Caesar Cipher is a simple way of encryption that shifts a character a number of places in front of it. For example, ABC with a Rotation of 1 would be BCD. In this program, however, the list of all characters include special characters in a random order, i.e.
1234567890-=qwertyuiopasdfghjklzxcvbnm,./~!@#$%^&*()_+|\\{}[]:;\'"QWERTYUIOPASDFGHJKLZXCVBNM
Thus, it is more of a custom cipher but following the principle of Caesar Cipher, the code can be tested by using the 2 functions I have made (encode() and decode()) on the same text, and if the output given is the same as the input, it means that it works. I get an output for some rotation numbers, but some numbers, like 70, give me an error.

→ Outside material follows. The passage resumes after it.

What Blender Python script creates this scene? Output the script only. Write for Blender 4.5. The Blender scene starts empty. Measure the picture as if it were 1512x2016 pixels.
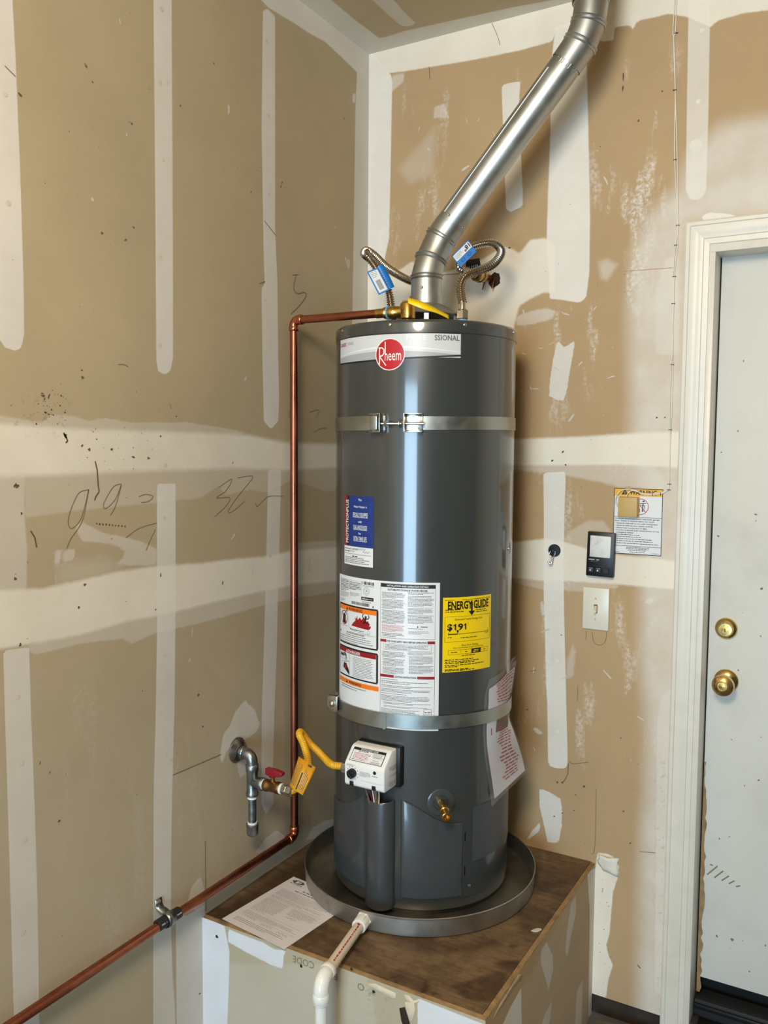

The code I have written is:
characters = '`1234567890-=qwertyuiopasdfghjklzxcvbnm,./~!@#$%^&*()_+|\\{}[]:;\'"QWERTYUIOPASDFGHJKLZXCVBNM' # All characters in a string, no specific order
key_raw = 70 # One of the keys that gives me an error.
def encode(text, key): # Function that takes in two inputs: Text and key, which is the number of characters to shift forward
output, text = '', str(text)
limit = len(characters)
while key > limit:
key -= limit # This is my attempt to simplify the key
for i in text:
if i in characters:
output += characters[characters.index(i)+key] # If i is in characters, the rotated character is concatenated to the output
else:
output += i # Otherwise, it directly adds the text
return output
def decode(text, key): # Same thing, except key is subtracted from the index of i in key, as to decrypt it
output, text = '', str(text)
limit = len(characters)
while key > limit:
key -= limit
for i in text:
if i in characters:
output += characters[characters.index(i)-key]
else:
output += i
return output
print(encode('Why do I get String_Index_Out_Of_Range?', key_raw))
Please let me know where I made an error.